Brown quoted McCain, who said “Every American should be alarmed” over the possibility of Trump easing sanctions.

“He said ‘Every American should be alarmed,’” Brown said. “Not every Democrat or every Republican. Every American.”

Brown said Russia needs to meet its obligations in Ukraine before sanctions are eased, while tougher sanctions are needed as a result of the cyberattacks.

“The first step is this common sense, bipartisan legislation that Senator McCain and I are working on,” Brown said.

Brown’s Republican counterpart from Ohio, U.S. Sen. Rob Portman, is also working on legislation regarding Russia and has stated his opposition to Trump lifting sanctions.

Brown said his bill is a separate matter.

“He’s not on this bill, but we agree on the issue,” he said. “My bill locks in existing sanctions, so Trump can’t lift them, while his calls for new sanctions.”

Brown said he was open to working with Portman on the issue.

“Of course, I’m happy to find out a way to combine legislation,” he said.

Brown compared Trump’s “friendliness” with Russian President Vladimir Putin, who he said most in the Senate consider “a thug,” with the recent reports that Trump had a tense phone call with Australian Prime Minister Malcolm Turnball and hung up on him.

“It’s kind of amazing,” Brown said. “They’re one of our strongest allies in that part of the world. It’s embarrassing that the president of the United States picked a fight for no reason with the Australian people.”

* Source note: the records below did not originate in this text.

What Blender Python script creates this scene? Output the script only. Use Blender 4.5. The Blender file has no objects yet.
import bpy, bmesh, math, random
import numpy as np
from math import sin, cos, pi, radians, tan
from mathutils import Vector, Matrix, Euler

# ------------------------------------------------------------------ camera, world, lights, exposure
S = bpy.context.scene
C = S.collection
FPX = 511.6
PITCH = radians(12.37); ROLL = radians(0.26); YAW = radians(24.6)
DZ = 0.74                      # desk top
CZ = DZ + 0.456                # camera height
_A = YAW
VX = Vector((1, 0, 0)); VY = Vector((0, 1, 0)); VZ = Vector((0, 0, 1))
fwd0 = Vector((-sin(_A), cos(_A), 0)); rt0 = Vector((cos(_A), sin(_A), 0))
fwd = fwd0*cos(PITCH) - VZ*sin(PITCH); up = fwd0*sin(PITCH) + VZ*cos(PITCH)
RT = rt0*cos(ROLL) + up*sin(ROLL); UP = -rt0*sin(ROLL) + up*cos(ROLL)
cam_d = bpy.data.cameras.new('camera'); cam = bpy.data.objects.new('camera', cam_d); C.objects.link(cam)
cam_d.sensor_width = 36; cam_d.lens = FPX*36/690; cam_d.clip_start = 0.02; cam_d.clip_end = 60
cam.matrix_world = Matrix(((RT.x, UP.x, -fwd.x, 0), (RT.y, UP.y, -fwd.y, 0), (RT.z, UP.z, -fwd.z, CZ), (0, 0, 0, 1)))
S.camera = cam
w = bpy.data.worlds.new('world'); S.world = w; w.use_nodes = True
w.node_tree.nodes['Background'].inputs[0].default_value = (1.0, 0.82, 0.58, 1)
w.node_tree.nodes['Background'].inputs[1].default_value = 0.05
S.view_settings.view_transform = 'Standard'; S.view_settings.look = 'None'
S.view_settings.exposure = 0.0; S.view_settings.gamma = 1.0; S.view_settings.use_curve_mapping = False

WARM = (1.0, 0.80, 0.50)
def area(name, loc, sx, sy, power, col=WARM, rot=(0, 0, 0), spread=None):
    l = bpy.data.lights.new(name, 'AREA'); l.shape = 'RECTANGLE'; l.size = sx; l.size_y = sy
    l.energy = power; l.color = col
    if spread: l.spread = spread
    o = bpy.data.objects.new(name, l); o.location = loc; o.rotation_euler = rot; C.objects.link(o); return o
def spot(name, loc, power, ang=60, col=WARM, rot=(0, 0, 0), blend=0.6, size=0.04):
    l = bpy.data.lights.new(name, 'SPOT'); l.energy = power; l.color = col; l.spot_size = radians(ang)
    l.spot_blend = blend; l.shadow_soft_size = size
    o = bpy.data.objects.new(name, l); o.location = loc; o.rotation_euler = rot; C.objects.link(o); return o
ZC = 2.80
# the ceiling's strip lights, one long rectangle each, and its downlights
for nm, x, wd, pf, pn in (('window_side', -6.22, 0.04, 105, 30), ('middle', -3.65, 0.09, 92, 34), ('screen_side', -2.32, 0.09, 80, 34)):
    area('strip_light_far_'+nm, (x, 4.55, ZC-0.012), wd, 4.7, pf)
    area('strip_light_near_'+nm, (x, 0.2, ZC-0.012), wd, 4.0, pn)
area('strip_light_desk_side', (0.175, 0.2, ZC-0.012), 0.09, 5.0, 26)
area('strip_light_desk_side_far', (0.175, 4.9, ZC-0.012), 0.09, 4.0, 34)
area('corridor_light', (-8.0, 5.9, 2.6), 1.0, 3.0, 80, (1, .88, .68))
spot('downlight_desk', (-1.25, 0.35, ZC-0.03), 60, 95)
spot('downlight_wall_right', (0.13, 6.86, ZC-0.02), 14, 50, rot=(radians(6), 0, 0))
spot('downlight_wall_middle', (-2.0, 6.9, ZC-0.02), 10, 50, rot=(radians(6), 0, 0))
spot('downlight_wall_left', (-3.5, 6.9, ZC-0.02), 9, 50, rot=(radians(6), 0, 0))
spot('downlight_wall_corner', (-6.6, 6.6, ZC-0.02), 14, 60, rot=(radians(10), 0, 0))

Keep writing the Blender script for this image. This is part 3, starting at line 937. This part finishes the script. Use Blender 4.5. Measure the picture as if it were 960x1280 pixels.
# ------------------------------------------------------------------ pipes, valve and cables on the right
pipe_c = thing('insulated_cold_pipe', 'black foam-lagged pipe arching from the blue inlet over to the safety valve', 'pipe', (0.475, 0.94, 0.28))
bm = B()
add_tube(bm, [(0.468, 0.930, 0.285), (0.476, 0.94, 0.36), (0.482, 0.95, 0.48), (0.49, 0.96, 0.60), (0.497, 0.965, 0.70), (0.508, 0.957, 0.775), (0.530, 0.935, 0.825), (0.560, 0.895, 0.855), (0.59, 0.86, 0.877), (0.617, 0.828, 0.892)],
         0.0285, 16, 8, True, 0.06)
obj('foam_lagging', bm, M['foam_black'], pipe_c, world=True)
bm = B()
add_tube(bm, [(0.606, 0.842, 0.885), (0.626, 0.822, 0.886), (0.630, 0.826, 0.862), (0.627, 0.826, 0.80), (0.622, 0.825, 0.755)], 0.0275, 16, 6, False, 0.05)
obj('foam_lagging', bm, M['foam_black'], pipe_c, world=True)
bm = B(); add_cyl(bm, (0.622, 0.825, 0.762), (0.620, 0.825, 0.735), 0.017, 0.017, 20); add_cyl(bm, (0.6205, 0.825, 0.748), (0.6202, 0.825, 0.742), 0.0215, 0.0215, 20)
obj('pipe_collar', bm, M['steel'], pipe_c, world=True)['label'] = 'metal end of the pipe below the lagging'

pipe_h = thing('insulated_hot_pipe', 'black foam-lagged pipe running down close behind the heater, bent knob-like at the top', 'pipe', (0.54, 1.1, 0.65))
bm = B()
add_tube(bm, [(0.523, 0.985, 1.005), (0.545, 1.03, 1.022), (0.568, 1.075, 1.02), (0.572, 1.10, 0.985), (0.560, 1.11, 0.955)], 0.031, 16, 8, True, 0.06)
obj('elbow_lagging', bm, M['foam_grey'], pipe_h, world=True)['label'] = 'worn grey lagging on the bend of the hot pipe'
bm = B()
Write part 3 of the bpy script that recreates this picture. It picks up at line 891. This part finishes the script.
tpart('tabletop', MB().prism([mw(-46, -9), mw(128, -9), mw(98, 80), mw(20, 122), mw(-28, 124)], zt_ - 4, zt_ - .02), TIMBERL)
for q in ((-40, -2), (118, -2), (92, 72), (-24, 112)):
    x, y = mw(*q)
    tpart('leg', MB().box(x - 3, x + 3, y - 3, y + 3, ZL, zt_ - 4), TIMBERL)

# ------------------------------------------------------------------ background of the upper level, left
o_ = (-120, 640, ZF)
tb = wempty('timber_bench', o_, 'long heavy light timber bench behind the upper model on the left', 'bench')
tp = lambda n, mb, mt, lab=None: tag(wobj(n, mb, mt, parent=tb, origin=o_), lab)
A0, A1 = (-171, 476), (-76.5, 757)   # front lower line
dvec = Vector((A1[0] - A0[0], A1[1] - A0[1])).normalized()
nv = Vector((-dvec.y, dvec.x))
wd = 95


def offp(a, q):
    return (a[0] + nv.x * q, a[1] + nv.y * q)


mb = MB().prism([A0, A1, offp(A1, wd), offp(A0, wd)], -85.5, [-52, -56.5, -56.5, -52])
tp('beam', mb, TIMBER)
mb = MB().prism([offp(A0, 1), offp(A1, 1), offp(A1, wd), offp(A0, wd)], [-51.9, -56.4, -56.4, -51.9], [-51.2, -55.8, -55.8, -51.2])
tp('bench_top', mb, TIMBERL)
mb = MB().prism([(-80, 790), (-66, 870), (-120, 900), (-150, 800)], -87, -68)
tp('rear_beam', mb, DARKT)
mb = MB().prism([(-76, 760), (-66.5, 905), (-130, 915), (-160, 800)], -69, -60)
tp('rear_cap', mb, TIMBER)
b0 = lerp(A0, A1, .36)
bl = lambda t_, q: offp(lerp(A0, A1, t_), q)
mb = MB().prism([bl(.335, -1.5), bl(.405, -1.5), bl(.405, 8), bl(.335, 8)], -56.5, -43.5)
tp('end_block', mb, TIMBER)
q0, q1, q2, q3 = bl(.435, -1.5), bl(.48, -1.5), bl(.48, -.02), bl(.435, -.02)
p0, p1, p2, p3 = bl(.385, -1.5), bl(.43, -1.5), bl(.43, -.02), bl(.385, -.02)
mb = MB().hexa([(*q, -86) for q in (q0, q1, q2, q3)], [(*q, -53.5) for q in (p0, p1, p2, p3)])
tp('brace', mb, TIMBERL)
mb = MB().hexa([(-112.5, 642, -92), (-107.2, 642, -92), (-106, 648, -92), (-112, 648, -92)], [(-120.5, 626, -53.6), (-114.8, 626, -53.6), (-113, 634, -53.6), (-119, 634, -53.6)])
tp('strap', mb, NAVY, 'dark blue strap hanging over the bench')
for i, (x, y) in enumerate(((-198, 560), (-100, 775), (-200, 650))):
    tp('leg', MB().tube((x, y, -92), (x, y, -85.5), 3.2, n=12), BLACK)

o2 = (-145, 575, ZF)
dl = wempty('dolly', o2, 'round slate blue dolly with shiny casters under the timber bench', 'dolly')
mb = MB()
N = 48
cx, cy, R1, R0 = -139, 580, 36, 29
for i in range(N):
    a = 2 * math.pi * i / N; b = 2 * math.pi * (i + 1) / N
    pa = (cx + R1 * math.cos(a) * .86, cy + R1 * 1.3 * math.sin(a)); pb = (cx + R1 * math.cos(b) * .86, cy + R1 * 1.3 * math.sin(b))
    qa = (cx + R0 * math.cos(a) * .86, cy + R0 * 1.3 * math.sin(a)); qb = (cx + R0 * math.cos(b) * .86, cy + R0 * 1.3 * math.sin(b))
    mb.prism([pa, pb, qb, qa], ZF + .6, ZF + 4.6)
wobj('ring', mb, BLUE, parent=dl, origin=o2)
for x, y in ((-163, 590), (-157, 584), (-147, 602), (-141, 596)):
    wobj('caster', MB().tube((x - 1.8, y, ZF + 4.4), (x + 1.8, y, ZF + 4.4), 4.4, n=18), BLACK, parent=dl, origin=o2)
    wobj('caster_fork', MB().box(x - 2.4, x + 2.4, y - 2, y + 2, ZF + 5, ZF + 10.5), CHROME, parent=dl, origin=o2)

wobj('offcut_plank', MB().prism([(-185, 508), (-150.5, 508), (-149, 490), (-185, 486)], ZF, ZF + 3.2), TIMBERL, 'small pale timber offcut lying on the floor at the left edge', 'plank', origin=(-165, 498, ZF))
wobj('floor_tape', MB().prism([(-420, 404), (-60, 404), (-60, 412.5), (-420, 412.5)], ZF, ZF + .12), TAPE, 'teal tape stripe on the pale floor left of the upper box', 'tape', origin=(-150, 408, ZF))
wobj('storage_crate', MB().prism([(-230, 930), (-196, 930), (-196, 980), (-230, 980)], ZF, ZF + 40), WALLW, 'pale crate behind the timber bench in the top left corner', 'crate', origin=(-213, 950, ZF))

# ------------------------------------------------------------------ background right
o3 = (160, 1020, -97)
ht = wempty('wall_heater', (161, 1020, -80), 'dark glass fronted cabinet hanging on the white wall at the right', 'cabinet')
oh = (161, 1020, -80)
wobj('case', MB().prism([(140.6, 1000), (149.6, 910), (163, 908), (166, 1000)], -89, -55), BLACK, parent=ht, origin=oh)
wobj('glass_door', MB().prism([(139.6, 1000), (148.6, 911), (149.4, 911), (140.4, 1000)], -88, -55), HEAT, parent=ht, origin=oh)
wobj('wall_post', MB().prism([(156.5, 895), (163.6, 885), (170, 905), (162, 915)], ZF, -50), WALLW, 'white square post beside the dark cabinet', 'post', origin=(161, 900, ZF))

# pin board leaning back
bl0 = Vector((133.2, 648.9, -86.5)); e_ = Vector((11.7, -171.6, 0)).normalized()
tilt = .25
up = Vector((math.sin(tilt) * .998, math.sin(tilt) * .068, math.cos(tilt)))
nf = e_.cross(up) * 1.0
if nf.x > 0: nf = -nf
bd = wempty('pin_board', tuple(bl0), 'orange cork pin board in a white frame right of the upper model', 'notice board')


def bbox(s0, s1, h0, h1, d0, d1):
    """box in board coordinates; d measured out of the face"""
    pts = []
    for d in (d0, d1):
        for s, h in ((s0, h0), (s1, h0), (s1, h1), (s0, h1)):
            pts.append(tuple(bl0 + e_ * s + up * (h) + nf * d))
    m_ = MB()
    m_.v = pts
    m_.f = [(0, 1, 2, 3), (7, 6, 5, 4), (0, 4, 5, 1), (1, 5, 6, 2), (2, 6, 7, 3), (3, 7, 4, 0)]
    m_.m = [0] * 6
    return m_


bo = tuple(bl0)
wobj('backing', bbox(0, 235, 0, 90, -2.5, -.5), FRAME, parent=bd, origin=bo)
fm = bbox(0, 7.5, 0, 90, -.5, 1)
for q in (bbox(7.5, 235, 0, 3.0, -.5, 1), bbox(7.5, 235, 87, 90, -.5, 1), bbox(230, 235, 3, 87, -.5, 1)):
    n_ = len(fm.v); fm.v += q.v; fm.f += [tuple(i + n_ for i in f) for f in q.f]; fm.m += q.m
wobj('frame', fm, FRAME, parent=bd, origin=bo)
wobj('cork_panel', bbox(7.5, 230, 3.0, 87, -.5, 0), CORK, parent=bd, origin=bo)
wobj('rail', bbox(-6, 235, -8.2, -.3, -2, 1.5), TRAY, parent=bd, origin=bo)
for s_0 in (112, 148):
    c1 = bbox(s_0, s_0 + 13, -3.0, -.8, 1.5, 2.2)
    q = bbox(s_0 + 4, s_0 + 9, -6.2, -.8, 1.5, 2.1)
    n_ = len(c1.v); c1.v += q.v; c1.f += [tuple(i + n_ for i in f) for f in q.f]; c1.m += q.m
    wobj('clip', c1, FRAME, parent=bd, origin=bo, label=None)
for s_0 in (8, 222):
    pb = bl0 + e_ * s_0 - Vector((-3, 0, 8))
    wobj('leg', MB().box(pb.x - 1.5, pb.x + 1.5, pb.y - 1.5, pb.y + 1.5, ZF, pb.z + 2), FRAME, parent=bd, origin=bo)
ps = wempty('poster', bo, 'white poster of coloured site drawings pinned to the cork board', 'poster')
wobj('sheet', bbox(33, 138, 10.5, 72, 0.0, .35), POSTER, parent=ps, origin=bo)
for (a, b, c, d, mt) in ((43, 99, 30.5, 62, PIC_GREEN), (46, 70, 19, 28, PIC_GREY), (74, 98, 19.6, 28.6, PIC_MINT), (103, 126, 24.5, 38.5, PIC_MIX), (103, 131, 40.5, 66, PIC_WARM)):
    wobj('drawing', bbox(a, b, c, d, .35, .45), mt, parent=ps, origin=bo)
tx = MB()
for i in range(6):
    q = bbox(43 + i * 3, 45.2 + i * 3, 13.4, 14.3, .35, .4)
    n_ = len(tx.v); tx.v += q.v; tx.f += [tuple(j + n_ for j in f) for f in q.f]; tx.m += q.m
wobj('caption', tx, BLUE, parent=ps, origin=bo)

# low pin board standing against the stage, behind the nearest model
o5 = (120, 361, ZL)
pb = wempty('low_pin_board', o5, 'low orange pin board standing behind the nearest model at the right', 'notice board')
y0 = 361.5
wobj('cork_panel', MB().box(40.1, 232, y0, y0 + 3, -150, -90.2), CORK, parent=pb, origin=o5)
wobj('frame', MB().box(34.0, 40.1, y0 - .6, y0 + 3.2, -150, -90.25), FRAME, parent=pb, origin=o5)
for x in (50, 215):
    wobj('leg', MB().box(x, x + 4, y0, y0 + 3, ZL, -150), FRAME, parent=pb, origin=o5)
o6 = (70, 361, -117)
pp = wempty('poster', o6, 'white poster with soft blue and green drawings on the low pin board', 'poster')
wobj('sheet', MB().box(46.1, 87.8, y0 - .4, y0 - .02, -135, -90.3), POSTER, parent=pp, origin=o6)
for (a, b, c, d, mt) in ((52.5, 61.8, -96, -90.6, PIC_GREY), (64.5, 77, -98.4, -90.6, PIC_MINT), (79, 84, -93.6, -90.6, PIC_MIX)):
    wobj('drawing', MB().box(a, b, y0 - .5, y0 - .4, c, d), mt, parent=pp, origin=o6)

Brown said he has heard from a number of Republican senators, who he said are “uneasy” with Trump’s leadership on foreign affairs and other issues.

“They fear him,” Brown said. “They fear being called out, labeled and him siccing his supporters on them.”

Brown was asked about a recent New York Times report that the FBI is investigating “intercepted communications” between Russia and Paul Manafort, Roger Stone and Carter Page who worked on Trump’s campaign in 2016.

Brown said he could not comment until he knew more about, but said Trump’s ties to Russia and Putin are unclear.

“We don’t know what President Trump’s links to Russia are,” he said.

Brown said he could not speak for other sponsors of the bill, but said that he Trump’s behavior toward Russia was cause for “great concern,” given Putin’s history in the KGB.

“I don’t know why, but he seems to act differently when it comes to Russia,” Brown said, referring to Trump’s praise and defense of Putin. “He’ll pick a fight with Australia, who has been our ally, but he makes excuses for Putin.”